A mesma cor se torna fulgurante no retrato da "Mulher com Cabelo Ruivo e Olhos Verdes", de 120 anos atrás. Contra o fundo branco, a cabeleira cor de fogo parece desalinhada, expressando talvez o estado mental da retratada. De tão pálido, seu ventre quase desaparece com a luz tal como empregada pelo artista.
O espectador é, dessa forma, levado a enfrentar a face da mulher. Seus olhos verdes estão como o próprio rosto, petrificados. Em contraste, seu par de seios, de um rosáceo sutil, boiam cálidos entre os cabelos em desalinho.
Na mostra, Pablo Picasso também oferece uma representação do feminino em quatro trabalhos. Em "Busto de uma Mulher Baseado em Lucas Cranach, O Jovem", de 1958, o artista espanhol apresenta uma versão geométrica -mas não tão cubista-, de uma tela de Lucas Cranach, de 1564. Ao contrário de Munch, a mulher de Picasso se forma por uma composição em blocos cromáticos -amarelo, vermelho, marrom, azul e preto.
Tantas relíquias expostas em "O Rinoceronte: Cinco Séculos de Gravuras do Museu Albertina" só poderia vir mesmo de Viena, cidade onde tudo nos remete ao legado da monarquia dos Habsburgo. As origens da coleção Albertina remontam a 1776, quando o conde Giacomo Durazzo presenteou o duque Alberto de Saxe-Taschen, marido de Maria Cristina, filha da imperatriz Maria Teresa, com quase mil objetos de arte, que deveriam formar um acervo para fins educacionais.
Com o tempo, a coleção só cresceu, sobretudo com o empenho do herdeiro, o arquiduque Carlos. Em 1919, a propriedade do acervo passou dos Habsburgo para a recém-fundada República da Áustria. Viena, porém, continua igual.
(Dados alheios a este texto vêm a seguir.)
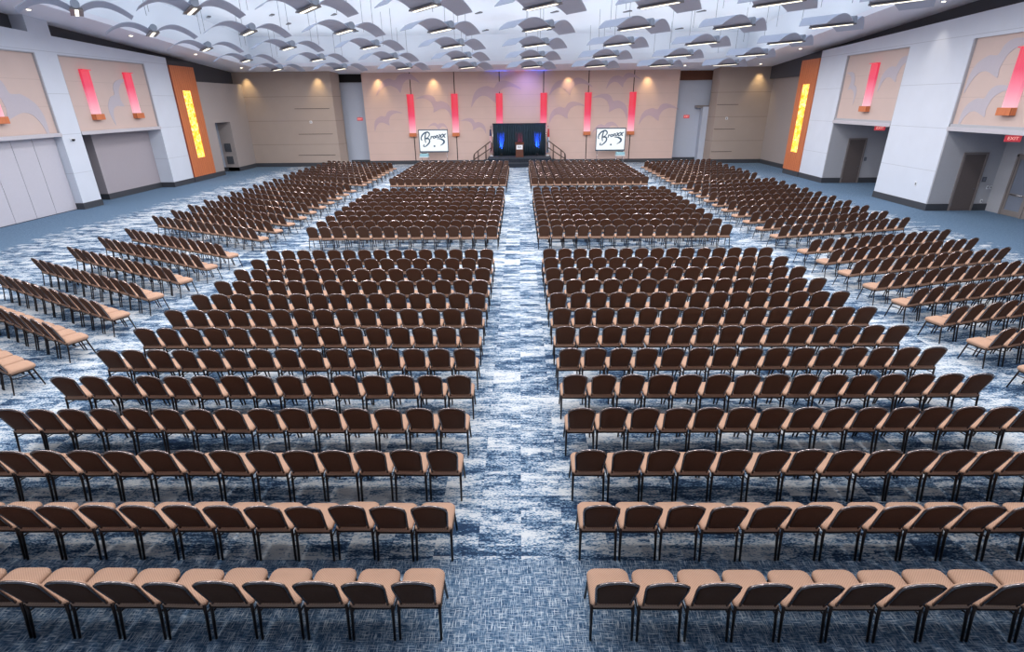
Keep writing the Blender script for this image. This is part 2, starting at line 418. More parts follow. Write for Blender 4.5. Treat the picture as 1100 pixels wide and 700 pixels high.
# folding partition at the left edge
fp = thing('folding_partition', 'pale grey folding partition filling the left wall bay', 'partition', (-23.95, 24, 0))
ys = [-3.8, -2.6, -1.4, -.2, .8, 2.0, 3.2, 4.58]
for a, b in zip(ys, ys[1:]):
    obj('leaf', B(-.1, .05, a+.012, b-.012, .03, 3.72, bev=.01), M['folding'], fp)
obj('track', B(-.12, .1, -3.8, 4.6, 3.72, 3.8), M['base'], fp)
obj('floor_track', B(-.1, .03, -3.8, 4.6, 0, .03), M['base'], fp)
bb('baseboard_left', (-24.3, XL+.03, 28.56, 29.98, 0, H_B), (-24.4, XL+.03, 36.72, 39.12, 0, H_B), (-24.5, XL+.03, 42.0, 43.5, 0, H_B),
   (-24.5, XL+.03, 45.85, 49.0, 0, H_B), (-24.9, -24.36, 31.72, 36.75, 0, H_B), (-26.5, -24.4, 45.81, 45.86, 0, H_B))

# ---- right side
bm = bmesh.new()
white_wall(bm, XR, 23.8, 26.6, 30.75, 0); white_wall(bm, XR, 23.8, 36.4, 39.45, 0)
white_wall(bm, XR, XR+1.2, 30.75, 36.4, 7.55); white_wall(bm, XR, XR+1.2, 18.0, 26.6, 7.5)
struct('wall_right', bm, M['white_wall'])
bm = bmesh.new(); box(bm, 20.9, 21.6, 15, 50.4, 6.72, 10.2); struct('wall_right', bm, M['dark_band'])
bm = bmesh.new(); box(bm, 21.2, 21.6, 41.8, 50.4, 0, 6.72); struct('wall_right', bm, M['taupe_plain'])
bm = bmesh.new(); box(bm, XR+.05, 23, 39.45, 41.8, 0, 7.9); struct('wall_right', bm, M['dark_band'])
wood_panel(XR+.02, 1, 39.46, 41.8, 'tall orange wood panel with glowing amber strip on right wall')
bm = bmesh.new()
box(bm, 23.7, 24.0, 30.7, 36.5, 0, 4); box(bm, 22.9, 23.2, 14, 26.6, 0, 4)
box(bm, XR+.02, 23.8, 30.75, 36.4, 3.75, 4.0); box(bm, XR+.02, 23.2, 18, 26.6, 3.75, 4.0)
struct('wall_right', bm, M['grey_wall'])
bm = bmesh.new(); box(bm, XR+.02, 23.7, 36.34, 36.4, 0, 3.75); box(bm, XR+.02, 22.9, 26.54, 26.6, 0, 3.75); struct('wall_right', bm, M['grey_wall'])
bb('baseboard_right', (XR-.03, 20.1, 26.5, 30.78, 0, H_B), (XR-.03, 20.1, 36.3, 39.45, 0, H_B), (21.16, 21.25, 41.8, 49, 0, H_B),
   (20.1, 21.2, 36.3, 36.36, 0, H_B), (22.4, 23.7, 36.3, 36.36, 0, H_B), (20.1, 21.05, 26.5, 26.56, 0, H_B), (22.25, 22.9, 26.5, 26.56, 0, H_B))
def leaf_door(name, x0, x1, y, h, parent=None):
    fr = struct(name, bmesh.new(), M['frame'])
    bm = bmesh.new(); box(bm, x0-.09, x0, y-.06, y+.02, 0, h+.09); box(bm, x1, x1+.09, y-.06, y+.02, 0, h+.09); box(bm, x0, x1, y-.06, y+.02, h, h+.09)
    fr.data = mesh(bm, name, M['frame'])
    struct('leaf', B(x0+.008, x1-.008, y-.035, y+.01, .01, h-.008, bev=.004), M['door'], fr)
    bm = bmesh.new(); tube(bm, [(x1-.09, y-.03, 1.05), (x1-.09, y-.1, 1.05), (x1-.2, y-.1, 1.05)], .014, 8); struct('handle', bm, M['chrome'], fr)
    bm = bmesh.new()
    for z in (.25, h/2, h-.3): box(bm, x0-.005, x0+.02, y-.05, y-.034, z, z+.12)
    struct('hinge', bm, M['chrome'], fr)
leaf_door('door_1', 21.28, 22.28, 36.34, 2.7)
leaf_door('door_2', 21.14, 22.12, 26.54, 2.64)
# double glazed doors in the right-hand side wall
d3 = struct('door_3', bmesh.new(), M['frame'])
bm = bmesh.new()
for y in (25.62, 24.5, 23.38): box(bm, 22.82, 22.92, y-.05, y+.05, 0, 2.7)
box(bm, 22.82, 22.92, 23.33, 25.67, 2.62, 2.72); d3.data = mesh(bm, 'door_3', M['frame'])
for a, b in ((24.55, 25.57), (23.43, 24.45)):
    bm = bmesh.new()
    box(bm, 22.85, 22.91, a, a+.1, .01, 2.62); box(bm, 22.85, 22.91, b-.1, b, .01, 2.62); box(bm, 22.85, 22.91, a+.1, b-.1, .01, .25)
    box(bm, 22.85, 22.91, a+.1, b-.1, .9, 1.0); box(bm, 22.85, 22.91, a+.1, b-.1, 2.5, 2.62)
    lf = struct('leaf', bm, M['frame'], d3)
    bm = bmesh.new(); box(bm, 22.875, 22.885, a+.1, b-.1, .25, .9); box(bm, 22.875, 22.885, a+.1, b-.1, 1.0, 2.5); struct('pane', bm, M['glass'], lf)
    bm = bmesh.new(); tube(bm, [(22.82, a+.15, .96), (22.82, b-.15, .96)], .018); struct('push_bar', bm, M['chrome'], lf)

# ---- gull inlays and mural panels
GULL = [(-1, -.42), (-.78, -.1), (-.52, .12), (-.28, .16), (-.08, .06), (.03, .13), (.12, .21), (.3, .26), (.52, .26), (.76, .12), (1, -.2),
        (.74, -.05), (.5, 0), (.34, -.07), (.24, -.18), (.14, -.36), (.07, -.46), (-.02, -.3), (-.13, -.21), (-.3, -.12), (-.52, -.13), (-.74, -.22)]
def cat(poly, n=4):
    out = []; k = len(poly)
    for i in range(k):
        p0, p1, p2, p3 = [Vector(poly[(i+j-1) % k]) for j in range(4)]
        for s in range(n):
            t = s/n
            out.append(.5*((2*p1)+(p2-p0)*t+(2*p0-5*p1+4*p2-p3)*t*t+(3*p1-p0-3*p2+p3)*t**3))
    return out
def gull(bm, cx, cz, r, rot, place, flip=1, th=.02, tall=1.0):
    pts = []
    for p in cat(GULL):
        x, z = p.x*r*flip, p.y*r*tall; a = math.radians(rot)
        pts.append((cx + x*math.cos(a)-z*math.sin(a), cz + x*math.sin(a)+z*math.cos(a)))
    lo = [bm.verts.new(place(a, b, 0)) for a, b in pts]; hi = [bm.verts.new(place(a, b, th)) for a, b in pts]
    n = len(pts)
    for tri in tessellate_polygon([[Vector((a, b, 0)) for a, b in pts]]):
        bm.faces.new([lo[t] for t in tri]); bm.faces.new([hi[t] for t in reversed(tri)])
    for i in range(n): bm.faces.new((lo[i], lo[(i+1) % n], hi[(i+1) % n], hi[i]))
back_birds = [(-11.85, 3.95, 1.5, 36, -1), (-7.2, 5.1, 1.75, -34, 1), (-3.9, 3.4, 1.25, -32, 1), (-10.6, 6.85, 2.0, 8, 1), (-2.3, 6.1, 2.3, 24, -1), (-7.2, 3.3, .9, -12, 1),
              (3.95, 4.5, 1.75, 30, -1), (8.2, 5.0, 1.8, -35, 1), (12.0, 4.3, 1.8, 26, -1), (4.3, 6.5, 1.9, 16, -1), (7.6, 3.1, 1.2, 4, 1), (8.8, 6.9, 1.5, 20, -1)]
for x, z, r, a, fl in back_birds:
    bm = bmesh.new(); gull(bm, x, z, r, a, lambda u, v, d: (u, YB+.004-d, v), fl, .02); struct('bird_inlay', bm, M['bird_back'], wb)
def mural(x, s, y0, y1, label, birds):
    """tan panel over a bay: board, ledge, shadow frame, gulls"""
    t = thing('mural_panel', label, 'wall panel', (x, (y0+y1)/2, 3.7))
    w = (y1-y0)/2
    D = (lambda a, b: (a, b)) if s < 0 else (lambda a, b: (-b, -a))
    a, b = D(-.5, -.12); obj('board', B(a, b, -w, w, .18, 3.86), M['mural'], t)
    a, b = D(-.6, .06); obj('ledge', B(a, b, -w, w, .0, .18, bev=.01), M['ledge'], t)
    bm = bmesh.new(); a, b = D(-.5, -.02)
    box(bm, a, b, -w, -w+.05, .18, 3.86); box(bm, a, b, w-.05, w, .18, 3.86); box(bm, a, b, -w+.05, w-.05, 3.81, 3.86)
    obj('edge_frame', bm, M['grey_wall'], t)
    for (yy, zz, r, rot, fl) in birds:
        bm = bmesh.new()
        gull(bm, yy-(y0+y1)/2, zz-3.7, r, rot, (lambda u, v, d: (-.122+d, u, v)) if s < 0 else (lambda u, v, d: (.122-d, u, v)), fl, .015)
        obj('bird_inlay', bm, M['bird'], t)
mural(XL, -1, 29.95, 36.75, 'tan gull mural panel with two red wall lights on left wall', [(33.5, 5.6, 1.6, 58, -1)])
mural(XL, -1, 22.2, 28.6, 'tan gull mural panel above the folding partition at left edge', [(26.6, 5.5, 2.3, -42, 1), (24.0, 6.6, 1.2, 20, 1)])
mural(XR, 1, 30.75, 36.4, 'tan gull mural panel with one red wall light on right wall, further one', [(31.7, 6.55, 1.5, -34, 1), (35.3, 5.9, 1.1, 48, 1)])
mural(XR, 1, 20.8, 26.6, 'tan gull mural panel at right edge above the glazed double doors', [(25.2, 6.6, 1.75, -36, 1), (25.2, 4.95, 1.5, -38, 1), (22.3, 6.2, 1.2, 25, 1)])

# ---- red wall lights
def wall_light_meshes(w, d, h):
    bm = bmesh.new()
    n = 10; ring = [(-w/2, .0)] + [(-w/2+w*k/n, d*(.55+.45*math.sin(PI*k/n))) for k in range(n+1)] + [(w/2, 0)]
    loft(bm, [[(x, -y, z) for x, y in ring] for z in np.linspace(0, h, 9)], smooth=False); s = mesh(bm, 'shade', M['pink'])
    bm = bmesh.new(); box(bm, -w/2-.03, w/2+.03, -d-.05, 0, -.3, 0, bev=.012); b = mesh(bm, 'wooden_base', M['wood'])
    bm = bmesh.new(); box(bm, -w/2-.01, w/2+.01, -d-.02, 0, h, h+.04, bev=.008); c = mesh(bm, 'cap', M['pink'])
    return s, b, c
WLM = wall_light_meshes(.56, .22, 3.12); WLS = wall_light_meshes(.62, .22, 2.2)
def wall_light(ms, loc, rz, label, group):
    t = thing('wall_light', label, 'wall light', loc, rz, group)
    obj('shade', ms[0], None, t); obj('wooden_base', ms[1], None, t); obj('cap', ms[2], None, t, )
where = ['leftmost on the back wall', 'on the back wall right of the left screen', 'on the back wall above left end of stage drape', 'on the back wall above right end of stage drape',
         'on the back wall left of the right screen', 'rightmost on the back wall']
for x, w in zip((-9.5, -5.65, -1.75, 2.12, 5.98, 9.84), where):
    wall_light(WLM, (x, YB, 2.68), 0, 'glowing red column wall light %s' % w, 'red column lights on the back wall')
    l = None
for y, lb in ((31.55, 'left of the two on left mural panel'), (34.95, 'right of the two on left mural panel'), (25.45, 'on mural above folding partition')):
    wall_light(WLS, (XL-.12, y, 4.72), PI/2, 'glowing red wall light with wood base, ' + lb, 'red lights on the side walls')
for y, lb in ((33.42, 'on the further right mural panel'), (23.7, 'on mural at right edge')):
    wall_light(WLS, (XR+.12, y, 4.72), -PI/2, 'glowing red wall light with wood base, ' + lb, 'red lights on the side walls')

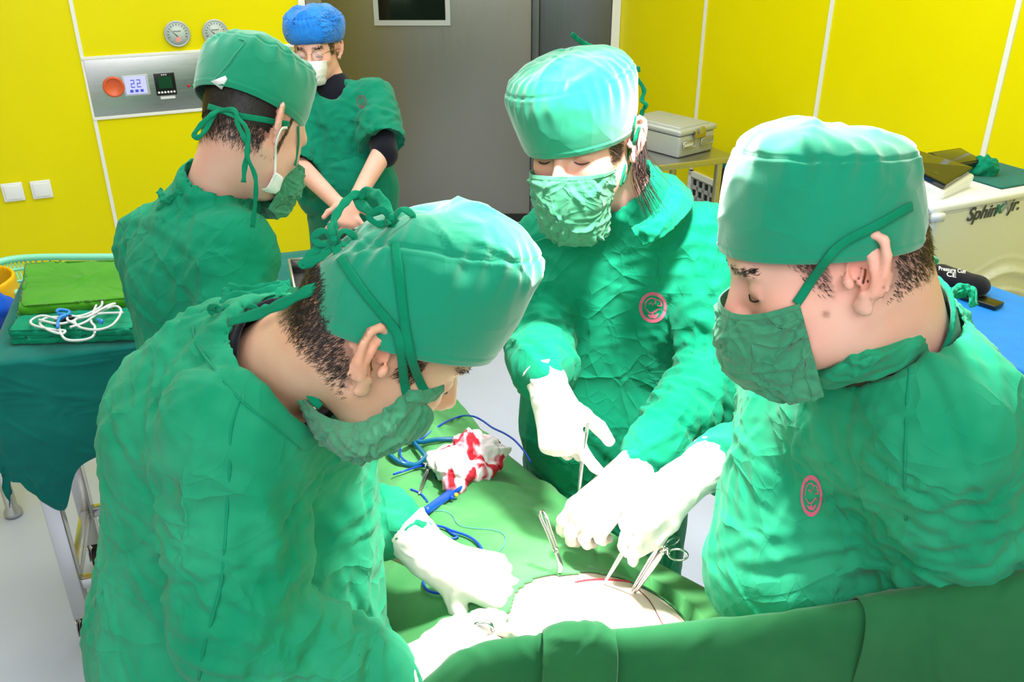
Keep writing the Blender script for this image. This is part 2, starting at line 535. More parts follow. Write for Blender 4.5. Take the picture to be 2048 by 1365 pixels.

A despeito do conservadorismo da herança monárquica, a cidade combina em sua arquitetura história e modernidade. O palácio em estilo neoclássico do Museu Albertina está a um quilômetro do bloco de concreto onde fica o Museu de Arte Moderna e Contemporânea, o Mumok, projetado por Karl Schwanzer no pós-Guerra.
Nesse choque entre nostalgia e futuro, nasceu, em 1890, Egon Schiele, o filho rebelde da modernidade. "Schiele tem muitas pinturas e ainda mais desenhos, mas gravuras são poucas, o que vemos aqui são raridades", diz Metzger. Na mostra, entendemos por que o expressionista tanto provocou a ira dos poderosos da época, sendo até preso, em 1912, acusado de divulgar materiais pornográficos.
Entre as cinco litogravuras do artista, vemos um retrato de Arthur Roessler, seu amigo. O homem aparece em perspectiva e suas mãos, espalmadas, revelam seu traço trêmulo, que percorre toda a sua obra. Em "De Cócoras", de 1914, ele grava com ponta-seca uma mulher nua. Nenhuma superfície parte daquele corpo, que está de costas para o espectador, se forma por linha reta. O artista recusava o superficial, tentando desvendar a psicologia das massas.
Incompreendido, Schiele viveu, durante 21 anos, no mesmo mundo do compositor austríaco Gustav Mahler. Se considerado o espírito do tempo, eram, podemos assim dizer, dois irmãos, duas almas atormentadas. Aos 15 anos, Schiele perdeu o pai, sifilítico, e nunca mais parou de pensar em morte e sexo. Mahler, perseguido pelo antissemitismo durante toda a vida, não ficou impune à morte, em 1907, de sua filha Maria Anna, aos cinco anos de idade.
No "Autorretrato Nu", de 1912, aquele homem magricela, doente, parece grunhir toda uma sinfonia. Se como Dürer, fizermos um exercício de imaginação, talvez ouçamos daquela gravura a quinta de Mahler, "a sinfonia amaldiçoada", composta em 1902.
O traço trêmulo corresponderia, então, àquela tonalidade, dó sustenido menor. Dessa linha em espiral, surgiria a expressão de Schiele, todo o adagietto do quarto movimento. O olhar de desalento seria a harpa, apresentando o mesmo tema -o mesmo traço- na insistência das cordas.
Mahler dizia que a sinfonia deveria abarcar o mundo. Schiele parecia estar contido nele. Sua vida também era de desassossego, tédio, melancolia.